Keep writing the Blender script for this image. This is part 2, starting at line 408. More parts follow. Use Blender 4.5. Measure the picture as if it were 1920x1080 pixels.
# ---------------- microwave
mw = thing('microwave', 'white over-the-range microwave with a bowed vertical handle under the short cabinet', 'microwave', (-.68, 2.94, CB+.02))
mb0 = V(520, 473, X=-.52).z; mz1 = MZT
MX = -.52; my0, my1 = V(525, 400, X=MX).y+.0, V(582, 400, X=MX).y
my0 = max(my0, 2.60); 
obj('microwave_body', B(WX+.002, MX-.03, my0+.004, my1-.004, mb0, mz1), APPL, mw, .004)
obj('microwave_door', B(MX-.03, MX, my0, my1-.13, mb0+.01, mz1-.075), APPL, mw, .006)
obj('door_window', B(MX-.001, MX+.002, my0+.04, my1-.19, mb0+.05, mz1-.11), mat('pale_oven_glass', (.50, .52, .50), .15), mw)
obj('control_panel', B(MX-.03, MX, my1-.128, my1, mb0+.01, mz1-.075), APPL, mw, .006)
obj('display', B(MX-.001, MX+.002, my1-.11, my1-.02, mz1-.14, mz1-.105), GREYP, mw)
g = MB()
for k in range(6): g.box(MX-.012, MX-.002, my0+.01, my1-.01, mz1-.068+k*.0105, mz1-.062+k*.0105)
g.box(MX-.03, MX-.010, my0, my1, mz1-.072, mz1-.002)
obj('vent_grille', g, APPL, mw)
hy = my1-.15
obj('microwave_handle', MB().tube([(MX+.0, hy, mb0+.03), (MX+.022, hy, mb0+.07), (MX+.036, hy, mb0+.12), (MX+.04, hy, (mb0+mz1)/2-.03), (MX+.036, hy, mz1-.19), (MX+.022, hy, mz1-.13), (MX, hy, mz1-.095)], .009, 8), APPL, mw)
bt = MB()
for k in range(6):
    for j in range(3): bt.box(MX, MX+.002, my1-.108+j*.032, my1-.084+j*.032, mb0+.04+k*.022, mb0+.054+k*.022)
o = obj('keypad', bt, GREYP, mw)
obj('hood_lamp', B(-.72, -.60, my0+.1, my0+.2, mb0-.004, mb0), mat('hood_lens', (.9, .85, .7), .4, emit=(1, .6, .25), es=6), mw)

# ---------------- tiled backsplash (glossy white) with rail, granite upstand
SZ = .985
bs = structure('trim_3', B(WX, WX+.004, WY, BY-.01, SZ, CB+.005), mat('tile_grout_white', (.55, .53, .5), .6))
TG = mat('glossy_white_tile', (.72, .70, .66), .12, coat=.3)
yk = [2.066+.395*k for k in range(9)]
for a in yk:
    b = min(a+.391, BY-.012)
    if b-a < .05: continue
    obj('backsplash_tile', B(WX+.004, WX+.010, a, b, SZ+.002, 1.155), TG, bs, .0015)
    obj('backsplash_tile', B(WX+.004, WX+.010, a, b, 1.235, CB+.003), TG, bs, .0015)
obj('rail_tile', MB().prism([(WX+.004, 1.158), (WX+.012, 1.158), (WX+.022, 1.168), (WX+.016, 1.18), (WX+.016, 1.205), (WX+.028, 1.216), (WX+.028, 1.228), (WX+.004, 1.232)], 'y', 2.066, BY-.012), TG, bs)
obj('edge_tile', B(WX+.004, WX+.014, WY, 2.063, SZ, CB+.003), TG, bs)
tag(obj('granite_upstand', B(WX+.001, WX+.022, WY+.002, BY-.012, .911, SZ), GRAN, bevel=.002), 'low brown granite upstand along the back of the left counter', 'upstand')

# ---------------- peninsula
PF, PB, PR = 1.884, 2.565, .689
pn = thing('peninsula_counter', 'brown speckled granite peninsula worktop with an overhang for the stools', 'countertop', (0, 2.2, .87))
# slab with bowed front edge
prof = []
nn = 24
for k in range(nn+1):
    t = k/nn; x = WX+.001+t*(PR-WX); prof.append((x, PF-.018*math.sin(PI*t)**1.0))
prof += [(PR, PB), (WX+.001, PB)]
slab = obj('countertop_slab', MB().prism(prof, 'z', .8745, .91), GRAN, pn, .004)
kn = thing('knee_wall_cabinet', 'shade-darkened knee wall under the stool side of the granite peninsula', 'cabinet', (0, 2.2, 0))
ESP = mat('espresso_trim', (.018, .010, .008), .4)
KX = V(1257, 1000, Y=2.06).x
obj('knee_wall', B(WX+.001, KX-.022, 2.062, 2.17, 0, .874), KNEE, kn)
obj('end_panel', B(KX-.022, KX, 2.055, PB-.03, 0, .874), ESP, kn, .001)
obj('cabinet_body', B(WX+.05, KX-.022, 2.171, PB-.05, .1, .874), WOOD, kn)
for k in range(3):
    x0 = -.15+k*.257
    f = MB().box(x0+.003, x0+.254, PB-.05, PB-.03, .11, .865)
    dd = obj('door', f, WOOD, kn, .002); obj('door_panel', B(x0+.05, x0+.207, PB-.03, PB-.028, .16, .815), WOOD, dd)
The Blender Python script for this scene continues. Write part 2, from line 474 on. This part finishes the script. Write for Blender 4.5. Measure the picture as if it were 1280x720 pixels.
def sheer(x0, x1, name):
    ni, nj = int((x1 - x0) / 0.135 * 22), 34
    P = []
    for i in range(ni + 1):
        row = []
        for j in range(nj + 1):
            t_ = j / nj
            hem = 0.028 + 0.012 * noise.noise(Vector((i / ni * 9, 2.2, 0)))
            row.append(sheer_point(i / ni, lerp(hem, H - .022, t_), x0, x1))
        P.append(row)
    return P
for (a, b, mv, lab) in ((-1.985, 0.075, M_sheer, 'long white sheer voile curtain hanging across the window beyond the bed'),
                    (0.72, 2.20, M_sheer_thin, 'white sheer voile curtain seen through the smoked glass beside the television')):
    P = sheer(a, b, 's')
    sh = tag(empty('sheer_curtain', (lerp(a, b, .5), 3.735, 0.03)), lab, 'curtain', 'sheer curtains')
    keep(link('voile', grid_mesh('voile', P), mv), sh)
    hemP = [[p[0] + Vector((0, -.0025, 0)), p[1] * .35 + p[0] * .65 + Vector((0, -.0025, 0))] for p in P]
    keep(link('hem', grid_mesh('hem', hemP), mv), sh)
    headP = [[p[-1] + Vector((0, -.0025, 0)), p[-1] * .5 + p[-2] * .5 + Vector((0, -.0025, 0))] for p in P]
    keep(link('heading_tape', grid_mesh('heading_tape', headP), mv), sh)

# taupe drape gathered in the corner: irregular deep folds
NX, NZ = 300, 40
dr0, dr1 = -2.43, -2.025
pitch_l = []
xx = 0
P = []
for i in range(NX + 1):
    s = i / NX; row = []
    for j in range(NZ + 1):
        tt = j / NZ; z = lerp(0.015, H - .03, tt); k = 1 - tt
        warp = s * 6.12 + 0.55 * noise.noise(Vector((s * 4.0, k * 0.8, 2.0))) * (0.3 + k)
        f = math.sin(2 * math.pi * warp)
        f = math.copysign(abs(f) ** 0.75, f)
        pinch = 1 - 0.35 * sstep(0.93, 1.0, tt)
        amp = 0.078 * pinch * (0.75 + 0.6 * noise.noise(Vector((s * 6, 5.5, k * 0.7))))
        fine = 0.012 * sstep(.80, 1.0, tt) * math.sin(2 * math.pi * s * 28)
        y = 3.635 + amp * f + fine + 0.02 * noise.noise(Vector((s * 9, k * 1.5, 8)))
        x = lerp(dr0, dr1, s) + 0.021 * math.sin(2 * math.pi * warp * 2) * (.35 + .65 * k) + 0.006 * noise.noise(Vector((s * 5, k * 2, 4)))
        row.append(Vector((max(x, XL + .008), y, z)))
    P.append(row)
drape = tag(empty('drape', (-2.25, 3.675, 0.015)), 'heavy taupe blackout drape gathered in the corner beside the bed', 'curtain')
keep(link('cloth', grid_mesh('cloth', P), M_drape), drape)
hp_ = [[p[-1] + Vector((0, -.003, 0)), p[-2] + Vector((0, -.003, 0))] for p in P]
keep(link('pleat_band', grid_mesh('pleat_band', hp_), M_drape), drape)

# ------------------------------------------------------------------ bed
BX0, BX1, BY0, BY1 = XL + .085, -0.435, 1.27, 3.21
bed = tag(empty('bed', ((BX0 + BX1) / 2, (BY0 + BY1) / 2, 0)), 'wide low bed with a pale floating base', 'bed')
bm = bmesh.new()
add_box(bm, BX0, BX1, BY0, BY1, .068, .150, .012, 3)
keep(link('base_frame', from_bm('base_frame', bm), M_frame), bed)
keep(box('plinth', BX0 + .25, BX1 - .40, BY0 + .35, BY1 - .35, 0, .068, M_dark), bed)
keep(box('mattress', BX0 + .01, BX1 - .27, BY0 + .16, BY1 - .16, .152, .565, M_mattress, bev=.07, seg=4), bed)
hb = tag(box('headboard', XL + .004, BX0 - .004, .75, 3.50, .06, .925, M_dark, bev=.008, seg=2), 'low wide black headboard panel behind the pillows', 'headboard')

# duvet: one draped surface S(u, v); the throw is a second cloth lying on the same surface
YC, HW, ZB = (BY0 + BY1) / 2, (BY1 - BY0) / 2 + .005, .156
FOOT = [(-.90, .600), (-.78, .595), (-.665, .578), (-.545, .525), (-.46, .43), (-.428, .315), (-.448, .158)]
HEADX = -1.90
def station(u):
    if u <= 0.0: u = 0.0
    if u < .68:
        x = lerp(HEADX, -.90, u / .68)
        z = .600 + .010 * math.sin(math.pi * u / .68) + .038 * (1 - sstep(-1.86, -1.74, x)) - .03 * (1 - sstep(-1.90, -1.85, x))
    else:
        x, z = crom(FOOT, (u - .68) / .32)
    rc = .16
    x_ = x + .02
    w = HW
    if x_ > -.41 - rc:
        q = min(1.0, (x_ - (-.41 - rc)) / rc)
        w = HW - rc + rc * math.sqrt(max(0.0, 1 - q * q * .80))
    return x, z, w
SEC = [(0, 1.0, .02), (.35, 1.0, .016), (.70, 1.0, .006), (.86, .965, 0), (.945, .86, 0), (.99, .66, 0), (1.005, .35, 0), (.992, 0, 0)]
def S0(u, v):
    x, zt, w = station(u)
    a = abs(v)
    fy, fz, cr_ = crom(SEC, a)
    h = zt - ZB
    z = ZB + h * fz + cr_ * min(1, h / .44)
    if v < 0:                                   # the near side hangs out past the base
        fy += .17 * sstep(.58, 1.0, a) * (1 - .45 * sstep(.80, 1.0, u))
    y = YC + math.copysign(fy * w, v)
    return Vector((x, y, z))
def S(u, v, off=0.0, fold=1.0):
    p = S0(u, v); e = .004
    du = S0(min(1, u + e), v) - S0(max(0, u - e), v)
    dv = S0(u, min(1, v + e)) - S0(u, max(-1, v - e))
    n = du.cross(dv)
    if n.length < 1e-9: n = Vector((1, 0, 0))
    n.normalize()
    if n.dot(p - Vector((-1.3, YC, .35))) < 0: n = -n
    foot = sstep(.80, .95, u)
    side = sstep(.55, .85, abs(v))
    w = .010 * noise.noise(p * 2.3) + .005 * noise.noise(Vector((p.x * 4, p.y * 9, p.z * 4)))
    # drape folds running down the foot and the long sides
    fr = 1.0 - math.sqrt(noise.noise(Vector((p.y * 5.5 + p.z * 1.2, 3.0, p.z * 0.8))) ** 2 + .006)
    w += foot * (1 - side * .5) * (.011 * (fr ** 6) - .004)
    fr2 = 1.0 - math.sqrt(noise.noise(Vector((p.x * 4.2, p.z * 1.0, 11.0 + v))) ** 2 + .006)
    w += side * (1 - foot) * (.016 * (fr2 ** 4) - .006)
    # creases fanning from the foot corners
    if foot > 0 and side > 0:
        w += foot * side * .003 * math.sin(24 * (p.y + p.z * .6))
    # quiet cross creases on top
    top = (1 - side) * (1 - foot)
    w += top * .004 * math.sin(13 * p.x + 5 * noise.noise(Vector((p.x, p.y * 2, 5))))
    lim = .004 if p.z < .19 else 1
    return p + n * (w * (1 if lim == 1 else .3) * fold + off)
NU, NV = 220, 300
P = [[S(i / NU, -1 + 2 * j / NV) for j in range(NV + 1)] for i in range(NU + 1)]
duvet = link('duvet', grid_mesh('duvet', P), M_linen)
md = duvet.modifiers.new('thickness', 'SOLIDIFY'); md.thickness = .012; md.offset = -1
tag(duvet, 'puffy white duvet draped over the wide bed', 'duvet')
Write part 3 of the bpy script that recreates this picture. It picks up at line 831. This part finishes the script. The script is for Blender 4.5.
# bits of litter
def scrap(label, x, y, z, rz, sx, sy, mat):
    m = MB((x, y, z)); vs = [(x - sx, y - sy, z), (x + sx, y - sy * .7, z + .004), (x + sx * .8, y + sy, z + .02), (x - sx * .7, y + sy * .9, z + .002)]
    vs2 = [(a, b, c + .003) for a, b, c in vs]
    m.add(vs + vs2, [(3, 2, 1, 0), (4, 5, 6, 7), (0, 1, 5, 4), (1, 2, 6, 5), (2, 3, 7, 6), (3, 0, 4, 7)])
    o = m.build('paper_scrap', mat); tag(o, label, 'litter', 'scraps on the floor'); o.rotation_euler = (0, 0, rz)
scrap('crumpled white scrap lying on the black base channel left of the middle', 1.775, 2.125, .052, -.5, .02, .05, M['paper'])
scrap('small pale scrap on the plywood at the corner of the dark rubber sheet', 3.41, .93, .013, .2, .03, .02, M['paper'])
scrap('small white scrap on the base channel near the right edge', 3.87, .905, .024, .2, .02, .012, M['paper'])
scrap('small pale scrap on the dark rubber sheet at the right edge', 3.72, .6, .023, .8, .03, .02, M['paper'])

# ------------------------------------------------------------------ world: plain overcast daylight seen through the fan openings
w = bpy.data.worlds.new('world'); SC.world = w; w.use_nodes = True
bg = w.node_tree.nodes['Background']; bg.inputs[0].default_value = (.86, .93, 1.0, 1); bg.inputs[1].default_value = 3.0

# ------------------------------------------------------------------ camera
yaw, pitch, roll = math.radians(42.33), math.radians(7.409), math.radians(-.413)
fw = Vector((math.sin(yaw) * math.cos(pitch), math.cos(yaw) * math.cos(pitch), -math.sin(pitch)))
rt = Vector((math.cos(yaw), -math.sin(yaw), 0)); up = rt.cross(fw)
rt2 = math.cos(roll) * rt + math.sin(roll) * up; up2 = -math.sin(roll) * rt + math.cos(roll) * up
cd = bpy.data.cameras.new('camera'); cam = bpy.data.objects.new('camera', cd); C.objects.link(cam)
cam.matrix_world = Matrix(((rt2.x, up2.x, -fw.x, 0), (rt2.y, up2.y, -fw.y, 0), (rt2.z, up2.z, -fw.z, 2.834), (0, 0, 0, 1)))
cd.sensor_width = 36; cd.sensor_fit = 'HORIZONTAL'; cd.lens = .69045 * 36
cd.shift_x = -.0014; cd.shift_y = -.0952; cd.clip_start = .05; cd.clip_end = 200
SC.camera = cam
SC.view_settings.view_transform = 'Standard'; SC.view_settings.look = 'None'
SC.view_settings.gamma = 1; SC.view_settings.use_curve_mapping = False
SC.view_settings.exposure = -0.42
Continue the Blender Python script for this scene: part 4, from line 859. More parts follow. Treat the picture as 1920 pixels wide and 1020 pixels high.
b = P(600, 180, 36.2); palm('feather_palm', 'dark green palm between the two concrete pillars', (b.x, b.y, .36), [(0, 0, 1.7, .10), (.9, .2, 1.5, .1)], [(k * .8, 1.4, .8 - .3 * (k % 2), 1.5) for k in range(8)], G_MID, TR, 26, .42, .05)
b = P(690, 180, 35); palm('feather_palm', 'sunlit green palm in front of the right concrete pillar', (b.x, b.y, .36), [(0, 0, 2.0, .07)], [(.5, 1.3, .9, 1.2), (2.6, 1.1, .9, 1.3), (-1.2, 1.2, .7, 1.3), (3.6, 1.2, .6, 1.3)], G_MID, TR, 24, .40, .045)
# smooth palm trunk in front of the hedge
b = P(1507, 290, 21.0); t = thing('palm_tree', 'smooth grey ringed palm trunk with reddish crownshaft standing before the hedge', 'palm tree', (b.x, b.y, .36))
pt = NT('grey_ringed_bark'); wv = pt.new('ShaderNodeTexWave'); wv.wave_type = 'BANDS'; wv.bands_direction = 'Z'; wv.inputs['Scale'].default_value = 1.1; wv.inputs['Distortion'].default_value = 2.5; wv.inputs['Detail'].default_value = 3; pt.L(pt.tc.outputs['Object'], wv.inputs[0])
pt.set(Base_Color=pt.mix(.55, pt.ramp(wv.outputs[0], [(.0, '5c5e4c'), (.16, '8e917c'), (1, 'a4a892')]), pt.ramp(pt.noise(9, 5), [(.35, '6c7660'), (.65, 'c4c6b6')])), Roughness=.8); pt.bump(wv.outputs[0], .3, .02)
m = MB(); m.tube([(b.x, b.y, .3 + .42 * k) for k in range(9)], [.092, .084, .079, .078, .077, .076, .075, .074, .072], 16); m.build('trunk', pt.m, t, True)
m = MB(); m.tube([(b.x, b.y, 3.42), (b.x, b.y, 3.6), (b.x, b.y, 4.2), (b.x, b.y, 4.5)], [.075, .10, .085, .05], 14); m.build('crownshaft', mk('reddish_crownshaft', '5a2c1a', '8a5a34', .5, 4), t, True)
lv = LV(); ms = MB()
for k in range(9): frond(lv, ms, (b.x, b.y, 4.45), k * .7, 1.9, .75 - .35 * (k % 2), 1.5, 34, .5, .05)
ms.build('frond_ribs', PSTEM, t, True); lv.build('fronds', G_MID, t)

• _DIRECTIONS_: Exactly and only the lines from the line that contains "0, .874), KNEE, kn)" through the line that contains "dd = obj('door', f, WOOD, kn, .002);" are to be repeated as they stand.

• _RESULT OF THIS TASK_:
obj('knee_wall', B(WX+.001, KX-.022, 2.062, 2.17, 0, .874), KNEE, kn)
obj('end_panel', B(KX-.022, KX, 2.055, PB-.03, 0, .874), ESP, kn, .001)
obj('cabinet_body', B(WX+.05, KX-.022, 2.171, PB-.05, .1, .874), WOOD, kn)
for k in range(3):
    x0 = -.15+k*.257
    f = MB().box(x0+.003, x0+.254, PB-.05, PB-.03, .11, .865)
    dd = obj('door', f, WOOD, kn, .002); obj('door_panel', B(x0+.05, x0+.207, PB-.03, PB-.028, .16, .815), WOOD, dd)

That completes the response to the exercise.